Sources for the East Anglian Witch Hunts, Matthew Hopkins, the Derbyshire Witches and Father Nicholas Postgate came from all of these. Like most people I use Wikipedia quite extensively, but I try to check elsewhere anything on there about which I don't already know - which is most of it.
Nicholas Postgate is absolutely fascinating, and if we had been writing about men against the world I think I might have given him a piece to himself. He was a member of Oliver's family, although obviously not an actual ancestor.
John Palmer, Sir Edward and Lady Elizabeth, Anne Greenfield and Sir Thomas Delamore all came out of my head. Palmer, Greenfield and Gull are all names found in Norfolk and Lincolnshire in the seventeenth century, Delamore was probably an in-comer. The letters are all out of my head.

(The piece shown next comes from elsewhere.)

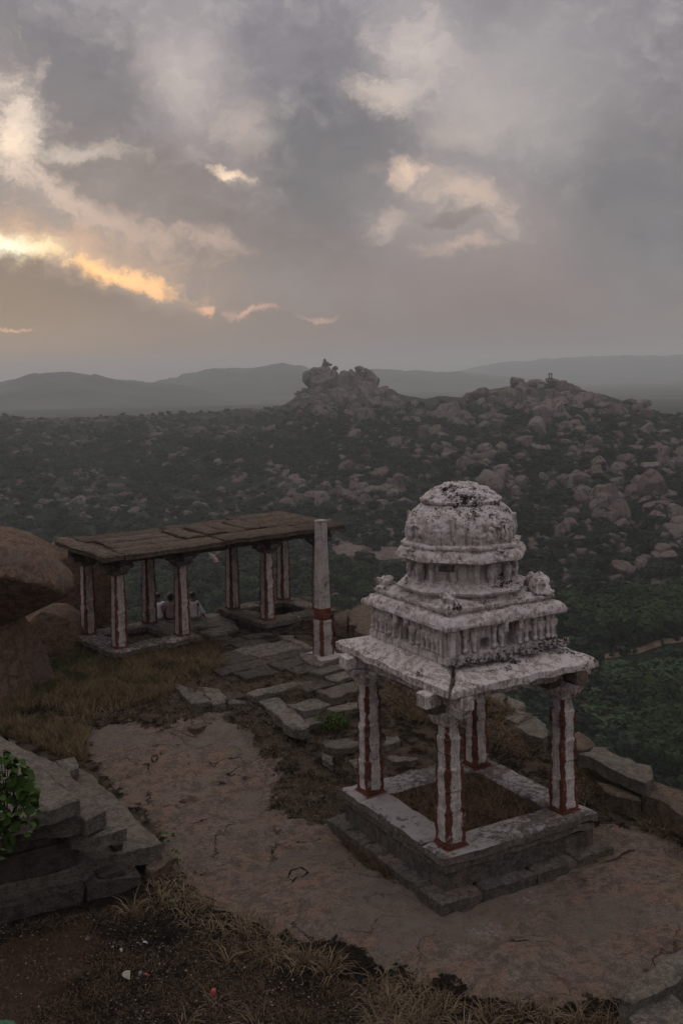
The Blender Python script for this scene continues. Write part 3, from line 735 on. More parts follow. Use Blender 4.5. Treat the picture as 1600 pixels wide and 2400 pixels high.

Most of the 'proper' research I did for some years before I had to retire was based on English private and public seventeenth century archives. The handwriting is usually quite easy and the language of seventeenth century English flows so beautifully that it is a pleasure to do the pastiche. I think my version of the punctuation and spelling is reasonably authentic.
Thornthwaite did not exist, but in my mind's eye it was somewhere between Ugthorpe and Egton Bridge, both of which are a few miles inland from Whitby. Father Nicholas actually spent the last few years of his life living in a cottage on the edge of Ugthorpe.
I suppose basically what I did was to attempt to write a piece of mixed fact and fiction in the service of the theme set for us without, I do hope, compromising the integrity of the real history of the time and also giving an authentic flavour of the time. However, that's for you and the others to judge rather than for me.